Dans tous les cas les travaux seront continués et le seront par M. Lavalley, soit pour son compte, soit pour celui de la Compagnie.
Nous avons eu, il y a quelques jours, la visite de MM. Rostand, Savon et Coste, qui sont toujours ensemble et qui suivant l'expression de M. Rostand sont les caniches de Lavalley.
Coste nous a offert de se charger de toutes nos manutentions à 5 F 50, y compris la mise en soutes. C'est le tarif imprimé et ce prix est le même pour tout le monde.
Nous avons demandé à M. Coste s'il pensait faire le commerce de charbons, il a répondu : non pour lui Coste, mais qu'il ne pouvait pas s'engager pour Coste représentant Bazin - ou pour Coste représentant Savon, c'est-à-dire qu'il fera du charbon et que nous aurons une concurrence, très puissante, s'il est le fournisseur de Lavalley, insignifiante si nous avons cette fourniture. En un mot Coste est l'ennemi de Worms. Cette société marseillaise tenait ici le haut du pavé, ils voient s'établir une maison qui veut prendre le premier rang, et ils lui feront une guerre sourde mais acharnée.
Le point principal est de ne pas perdre la fourniture de l'entreprise. Il nous est impossible ici d'en parler, personne ne sait ou ne veut savoir ce qui se fera.
Nous n'avons pu voir personne, ni M. [Dupin] des Messageries, ni Herring de Bombay, le calme va se rétablir dans un ou deux jours et il est probable qu'on pourra parler d'affaires.
Nous avons environ 20 chalands pleins de charbon qui attendent les ordres, j'espère bien que M. Guichard tiendra sa promesse et ne fera pas payer la location, s'il en était autrement nous aurions à payer environ 5.000 F de loyer à la Compagnie ce qui n'est pas gai.

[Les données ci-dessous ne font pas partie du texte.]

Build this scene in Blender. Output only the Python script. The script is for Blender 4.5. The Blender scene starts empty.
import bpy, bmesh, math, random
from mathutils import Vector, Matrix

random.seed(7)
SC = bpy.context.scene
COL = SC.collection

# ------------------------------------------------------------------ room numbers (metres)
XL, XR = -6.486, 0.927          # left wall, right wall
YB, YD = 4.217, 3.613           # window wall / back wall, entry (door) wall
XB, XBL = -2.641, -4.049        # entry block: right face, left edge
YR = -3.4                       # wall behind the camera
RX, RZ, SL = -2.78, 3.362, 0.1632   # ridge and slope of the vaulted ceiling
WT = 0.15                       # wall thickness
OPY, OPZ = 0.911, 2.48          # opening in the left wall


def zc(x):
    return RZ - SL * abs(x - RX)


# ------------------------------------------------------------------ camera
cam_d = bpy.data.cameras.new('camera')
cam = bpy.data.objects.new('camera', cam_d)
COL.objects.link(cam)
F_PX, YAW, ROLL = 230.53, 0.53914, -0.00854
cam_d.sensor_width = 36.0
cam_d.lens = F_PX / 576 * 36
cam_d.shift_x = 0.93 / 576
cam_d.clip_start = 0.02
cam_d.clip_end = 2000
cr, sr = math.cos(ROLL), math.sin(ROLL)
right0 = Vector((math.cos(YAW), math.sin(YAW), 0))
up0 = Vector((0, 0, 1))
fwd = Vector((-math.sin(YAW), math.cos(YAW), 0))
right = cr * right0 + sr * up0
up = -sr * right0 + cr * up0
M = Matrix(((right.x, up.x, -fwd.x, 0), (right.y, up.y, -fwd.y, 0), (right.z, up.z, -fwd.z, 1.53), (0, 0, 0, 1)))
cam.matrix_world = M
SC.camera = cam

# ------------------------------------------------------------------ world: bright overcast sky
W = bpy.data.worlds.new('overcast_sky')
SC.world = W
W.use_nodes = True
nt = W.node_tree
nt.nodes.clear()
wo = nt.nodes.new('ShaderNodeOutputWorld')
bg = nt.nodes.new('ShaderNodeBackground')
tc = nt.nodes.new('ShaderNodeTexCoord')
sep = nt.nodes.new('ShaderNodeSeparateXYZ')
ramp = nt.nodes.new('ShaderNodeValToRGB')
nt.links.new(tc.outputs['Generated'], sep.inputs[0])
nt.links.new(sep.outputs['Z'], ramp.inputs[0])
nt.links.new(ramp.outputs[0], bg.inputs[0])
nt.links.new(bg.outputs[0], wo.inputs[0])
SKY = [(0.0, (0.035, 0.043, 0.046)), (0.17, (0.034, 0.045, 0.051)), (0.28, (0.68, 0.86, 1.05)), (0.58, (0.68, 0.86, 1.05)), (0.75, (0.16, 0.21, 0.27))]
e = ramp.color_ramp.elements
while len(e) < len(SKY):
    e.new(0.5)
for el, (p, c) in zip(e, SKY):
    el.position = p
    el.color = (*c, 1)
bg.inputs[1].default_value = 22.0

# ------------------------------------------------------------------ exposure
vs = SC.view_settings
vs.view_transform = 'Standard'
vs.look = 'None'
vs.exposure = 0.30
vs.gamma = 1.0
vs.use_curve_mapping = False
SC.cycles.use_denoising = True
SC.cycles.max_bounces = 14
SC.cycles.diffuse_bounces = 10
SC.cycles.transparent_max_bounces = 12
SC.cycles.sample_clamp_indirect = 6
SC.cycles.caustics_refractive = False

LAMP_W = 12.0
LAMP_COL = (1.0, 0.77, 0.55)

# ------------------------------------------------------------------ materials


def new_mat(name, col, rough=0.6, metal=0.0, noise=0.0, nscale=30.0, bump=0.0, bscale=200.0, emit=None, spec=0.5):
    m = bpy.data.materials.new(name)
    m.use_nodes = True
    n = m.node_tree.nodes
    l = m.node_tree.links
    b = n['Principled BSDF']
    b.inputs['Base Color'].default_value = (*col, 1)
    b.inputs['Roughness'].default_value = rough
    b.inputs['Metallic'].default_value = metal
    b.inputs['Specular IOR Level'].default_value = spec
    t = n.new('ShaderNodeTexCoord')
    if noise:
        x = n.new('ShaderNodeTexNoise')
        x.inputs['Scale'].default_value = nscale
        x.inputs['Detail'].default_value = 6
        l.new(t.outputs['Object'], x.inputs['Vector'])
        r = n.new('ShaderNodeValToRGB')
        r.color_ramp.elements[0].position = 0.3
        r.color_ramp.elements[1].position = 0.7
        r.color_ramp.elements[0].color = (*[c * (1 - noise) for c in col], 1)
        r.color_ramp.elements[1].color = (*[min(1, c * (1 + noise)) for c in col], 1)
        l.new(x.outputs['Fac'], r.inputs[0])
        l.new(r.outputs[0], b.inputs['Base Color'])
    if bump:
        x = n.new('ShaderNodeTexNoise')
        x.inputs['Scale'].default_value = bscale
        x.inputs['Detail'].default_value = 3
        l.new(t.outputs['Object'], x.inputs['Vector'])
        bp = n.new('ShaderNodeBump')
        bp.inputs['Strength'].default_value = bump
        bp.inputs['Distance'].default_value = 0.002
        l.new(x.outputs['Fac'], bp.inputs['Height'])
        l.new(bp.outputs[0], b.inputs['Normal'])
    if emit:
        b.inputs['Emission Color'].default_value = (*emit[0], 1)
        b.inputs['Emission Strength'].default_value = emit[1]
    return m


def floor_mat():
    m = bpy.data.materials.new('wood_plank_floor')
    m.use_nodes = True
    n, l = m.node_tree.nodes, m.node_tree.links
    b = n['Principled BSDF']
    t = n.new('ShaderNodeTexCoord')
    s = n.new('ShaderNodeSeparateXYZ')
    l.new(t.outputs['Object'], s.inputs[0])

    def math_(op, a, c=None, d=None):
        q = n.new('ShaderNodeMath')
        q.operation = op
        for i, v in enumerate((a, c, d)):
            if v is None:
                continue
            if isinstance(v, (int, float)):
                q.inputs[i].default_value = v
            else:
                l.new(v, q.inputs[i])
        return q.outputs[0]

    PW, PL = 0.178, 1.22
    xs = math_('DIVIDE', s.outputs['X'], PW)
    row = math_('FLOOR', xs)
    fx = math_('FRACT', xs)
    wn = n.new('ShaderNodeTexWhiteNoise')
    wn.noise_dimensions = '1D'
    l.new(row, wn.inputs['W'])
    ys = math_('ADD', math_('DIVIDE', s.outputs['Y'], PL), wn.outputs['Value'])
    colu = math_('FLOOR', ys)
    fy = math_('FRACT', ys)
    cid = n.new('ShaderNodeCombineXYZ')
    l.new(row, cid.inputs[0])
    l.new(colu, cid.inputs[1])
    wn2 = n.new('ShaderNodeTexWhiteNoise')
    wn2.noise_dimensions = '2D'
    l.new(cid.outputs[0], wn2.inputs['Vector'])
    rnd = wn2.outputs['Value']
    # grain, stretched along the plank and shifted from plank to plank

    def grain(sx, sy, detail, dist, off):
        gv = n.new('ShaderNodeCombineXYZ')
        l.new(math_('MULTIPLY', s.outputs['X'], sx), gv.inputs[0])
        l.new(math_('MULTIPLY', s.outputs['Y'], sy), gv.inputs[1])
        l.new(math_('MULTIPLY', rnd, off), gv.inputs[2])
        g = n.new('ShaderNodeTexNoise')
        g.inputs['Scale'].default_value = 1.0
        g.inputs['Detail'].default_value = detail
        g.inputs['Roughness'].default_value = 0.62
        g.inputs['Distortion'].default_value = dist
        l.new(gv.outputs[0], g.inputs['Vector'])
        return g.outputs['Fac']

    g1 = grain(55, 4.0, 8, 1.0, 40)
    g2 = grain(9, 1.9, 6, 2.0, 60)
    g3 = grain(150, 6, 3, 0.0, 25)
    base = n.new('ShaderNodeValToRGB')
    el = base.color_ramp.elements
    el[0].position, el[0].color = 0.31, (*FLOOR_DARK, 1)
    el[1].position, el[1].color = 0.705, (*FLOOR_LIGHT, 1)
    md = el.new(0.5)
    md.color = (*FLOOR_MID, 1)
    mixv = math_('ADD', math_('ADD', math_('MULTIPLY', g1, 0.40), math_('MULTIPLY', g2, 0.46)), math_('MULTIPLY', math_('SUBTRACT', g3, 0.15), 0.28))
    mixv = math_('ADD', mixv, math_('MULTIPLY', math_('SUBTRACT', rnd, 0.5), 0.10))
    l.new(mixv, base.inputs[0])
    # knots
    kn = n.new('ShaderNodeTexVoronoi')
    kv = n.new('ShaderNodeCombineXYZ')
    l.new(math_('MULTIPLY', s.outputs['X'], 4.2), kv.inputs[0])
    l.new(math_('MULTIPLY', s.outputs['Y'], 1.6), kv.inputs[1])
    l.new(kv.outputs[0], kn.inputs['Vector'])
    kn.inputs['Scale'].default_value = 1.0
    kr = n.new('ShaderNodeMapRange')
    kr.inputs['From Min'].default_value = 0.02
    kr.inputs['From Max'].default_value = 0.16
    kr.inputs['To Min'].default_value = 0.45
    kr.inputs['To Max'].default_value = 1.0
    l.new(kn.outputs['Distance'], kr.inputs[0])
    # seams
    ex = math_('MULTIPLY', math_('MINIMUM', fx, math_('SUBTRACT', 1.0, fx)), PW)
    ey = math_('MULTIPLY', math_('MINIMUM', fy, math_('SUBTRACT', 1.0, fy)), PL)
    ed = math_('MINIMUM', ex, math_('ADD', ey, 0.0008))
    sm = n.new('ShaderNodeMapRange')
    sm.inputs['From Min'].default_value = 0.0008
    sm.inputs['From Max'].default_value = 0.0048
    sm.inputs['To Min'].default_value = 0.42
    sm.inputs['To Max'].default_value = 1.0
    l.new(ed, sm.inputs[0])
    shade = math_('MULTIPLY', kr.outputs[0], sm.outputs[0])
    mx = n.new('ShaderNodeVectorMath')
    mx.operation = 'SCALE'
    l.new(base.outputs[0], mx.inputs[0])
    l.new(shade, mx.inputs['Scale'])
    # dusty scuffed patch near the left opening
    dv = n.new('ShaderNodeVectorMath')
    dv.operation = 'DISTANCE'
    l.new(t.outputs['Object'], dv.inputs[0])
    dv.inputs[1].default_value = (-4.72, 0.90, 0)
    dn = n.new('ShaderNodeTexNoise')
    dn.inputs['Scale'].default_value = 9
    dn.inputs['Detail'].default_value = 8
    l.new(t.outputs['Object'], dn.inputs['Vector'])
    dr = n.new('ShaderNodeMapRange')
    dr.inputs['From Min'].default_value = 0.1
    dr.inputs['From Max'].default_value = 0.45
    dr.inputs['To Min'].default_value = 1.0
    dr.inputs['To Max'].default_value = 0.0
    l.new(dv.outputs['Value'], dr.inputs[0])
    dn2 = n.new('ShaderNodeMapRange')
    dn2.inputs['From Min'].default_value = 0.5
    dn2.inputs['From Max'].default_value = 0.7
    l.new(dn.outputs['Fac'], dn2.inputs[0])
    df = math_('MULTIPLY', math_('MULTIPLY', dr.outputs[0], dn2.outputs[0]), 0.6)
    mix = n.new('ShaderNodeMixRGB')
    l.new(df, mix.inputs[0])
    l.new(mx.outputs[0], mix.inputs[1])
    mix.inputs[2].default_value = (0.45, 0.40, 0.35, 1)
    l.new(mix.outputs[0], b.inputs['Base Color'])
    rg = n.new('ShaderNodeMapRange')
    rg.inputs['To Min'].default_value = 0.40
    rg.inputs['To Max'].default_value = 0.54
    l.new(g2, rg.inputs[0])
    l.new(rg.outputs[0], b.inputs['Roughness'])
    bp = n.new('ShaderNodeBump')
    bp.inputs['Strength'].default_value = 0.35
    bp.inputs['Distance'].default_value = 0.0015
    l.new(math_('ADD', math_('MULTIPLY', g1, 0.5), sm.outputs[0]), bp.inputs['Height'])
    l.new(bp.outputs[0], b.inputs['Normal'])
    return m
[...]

Il est difficile de se figurer loin de Port-Saïd, les anxiétés dans lesquelles nous sommes et les préoccupations et les inquiétudes qui nous poursuivent, nous ne basons nos calculs que sur des probabilités, rien n'est établi et stable - hier encore personne ne croyait au passage sans accidents. Dans la joie qu'a causée la bonne nouvelle, il se mêle des craintes pour le retour. Ne soyez donc pas étonné si nos lettres n'arrivent pas toutes avec la même suite d'idées, nous n'avons qu'un but, faire de bonnes affaires et placer haut la maison, mais nos moyens d'exécution dépendront de la tournure que prendront les choses ici.

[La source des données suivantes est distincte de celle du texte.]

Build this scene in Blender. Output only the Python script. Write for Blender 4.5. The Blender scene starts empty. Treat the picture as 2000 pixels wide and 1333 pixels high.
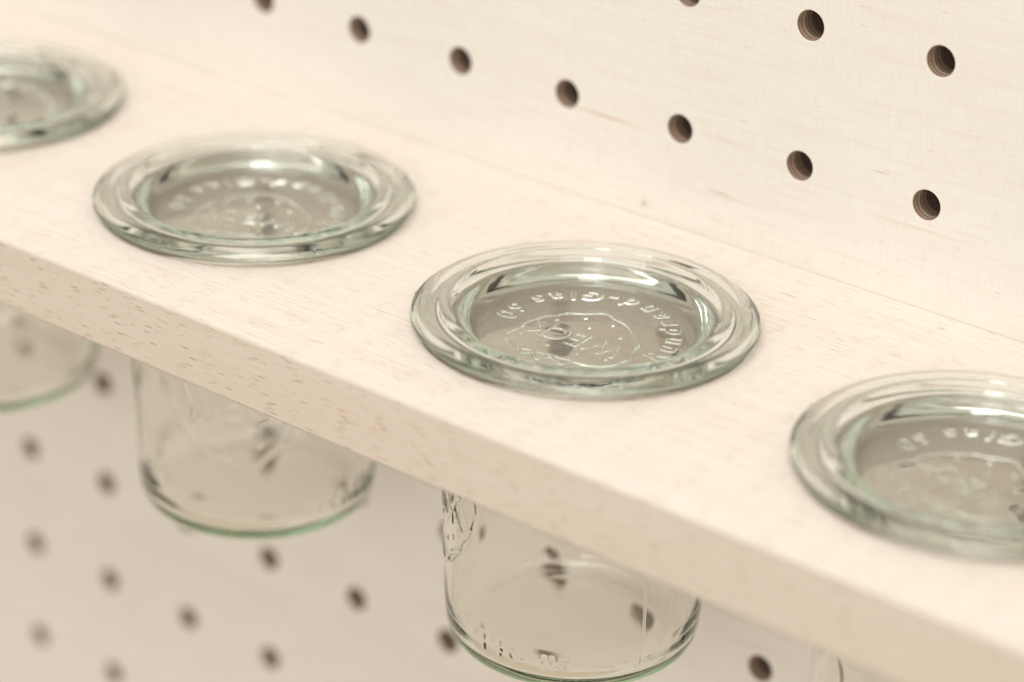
import bpy, bmesh, math, random
import numpy as np
from mathutils import Matrix, Vector

MM = 0.001
random.seed(7)
rng = np.random.default_rng(11)
scene = bpy.context.scene
col = scene.collection

# ------------------------------------------------------------------ measured place (mm)
PITCH = 30.54                 # spacing of the holes in the perforated board
HX0, HZ0 = -138.31, 22.50     # one hole of the lattice
DEPTH = 103.3                 # depth of the shelf
THICK = 15.06                 # thickness of the shelf
JAR_Y = -52.36
JAR_DX = 91.04
HOLE_R = 3.25

# ------------------------------------------------------------------ node helpers
def new_mat(name):
    m = bpy.data.materials.new(name)
    m.use_nodes = True
    nt = m.node_tree
    nt.nodes.clear()
    return m, nt

class N:
    """small helper around a node tree"""
    def __init__(self, nt):
        self.nt = nt
    def node(self, kind, **kw):
        n = self.nt.nodes.new(kind)
        for k, v in kw.items():
            setattr(n, k, v)
        return n
    def link(self, a, b):
        self.nt.links.new(a, b)
    def put(self, sock, v):
        if isinstance(v, bpy.types.NodeSocket):
            self.link(v, sock)
        else:
            sock.default_value = v
    def math(self, op, a, b=0.0, c=0.0, clamp=False):
        n = self.node('ShaderNodeMath', operation=op, use_clamp=clamp)
        for i, v in enumerate((a, b, c)):
            self.put(n.inputs[i], v)
        return n.outputs[0]
    def maprange(self, v, a, b, c=0.0, d=1.0, smooth=True):
        n = self.node('ShaderNodeMapRange')
        if smooth:
            n.interpolation_type = 'SMOOTHSTEP'
        for i, x in enumerate((v, a, b, c, d)):
            self.put(n.inputs[i], x)
        return n.outputs[0]
    def combine(self, x, y, z):
        n = self.node('ShaderNodeCombineXYZ')
        for i, v in enumerate((x, y, z)):
            self.put(n.inputs[i], v)
        return n.outputs[0]
    def mix(self, f, a, b, mode='MIX'):
        n = self.node('ShaderNodeMix', data_type='RGBA', blend_type=mode)
        self.put(n.inputs[0], f)
        self.put(n.inputs[6], a)
        self.put(n.inputs[7], b)
        return n.outputs[2]
    def noise(self, vec, scale=1.0, detail=3.0, rough=0.5, dist=0.0):
        n = self.node('ShaderNodeTexNoise')
        self.put(n.inputs['Vector'], vec)
        n.inputs['Scale'].default_value = scale
        n.inputs['Detail'].default_value = detail
        n.inputs['Roughness'].default_value = rough
        n.inputs['Distortion'].default_value = dist
        return n.outputs[0]
    def objxyz(self):
        tc = self.node('ShaderNodeTexCoord')
        s = self.node('ShaderNodeSeparateXYZ')
        self.link(tc.outputs['Object'], s.inputs[0])
        k = [self.math('MULTIPLY', o, 1000.0) for o in s.outputs]   # to mm
        return k
    def normal(self):
        tc = self.node('ShaderNodeTexCoord')
        s = self.node('ShaderNodeSeparateXYZ')
        self.link(tc.outputs['Normal'], s.inputs[0])
        return s.outputs
    def spot(self, u, v, u0, v0, a, b, strength):
        du = self.math('DIVIDE', self.math('SUBTRACT', u, u0), a)
        dv = self.math('DIVIDE', self.math('SUBTRACT', v, v0), b)
        d = self.math('SQRT', self.math('ADD', self.math('MULTIPLY', du, du), self.math('MULTIPLY', dv, dv)))
        return self.maprange(d, 0.0, 1.0, strength, 0.0)
    def dashes(self, u, v, su, sv, r0, r1, keep):
        """short scattered flecks stretched along u"""
        vec = self.combine(self.math('DIVIDE', u, su), self.math('DIVIDE', v, sv), 0.0)
        vo = self.node('ShaderNodeTexVoronoi', voronoi_dimensions='2D', feature='F1')
        self.link(vec, vo.inputs['Vector'])
        vo.inputs['Scale'].default_value = 1.0
        vo.inputs['Randomness'].default_value = 1.0
        s = self.node('ShaderNodeSeparateColor')
        self.link(vo.outputs['Color'], s.inputs[0])
        m = self.maprange(vo.outputs['Distance'], r0, r1, 1.0, 0.0)
        k = self.maprange(s.outputs[0], keep, 1.0, 0.0, 1.0, smooth=False)
        return self.math('MULTIPLY', m, k)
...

Recevez mes salutations dévouées.
Lucien Labosse
Le Bebride que nous recevons ici par "Duchess" est très mauvais, très menu et de mauvaise apparence. Le "Jenny" de Grimsby est au contraire superbe. Envoyez-nous donc autant que possible du Grimsby, surtout avec une différence de 2/- à 2/6 sur le fret de Newcastle.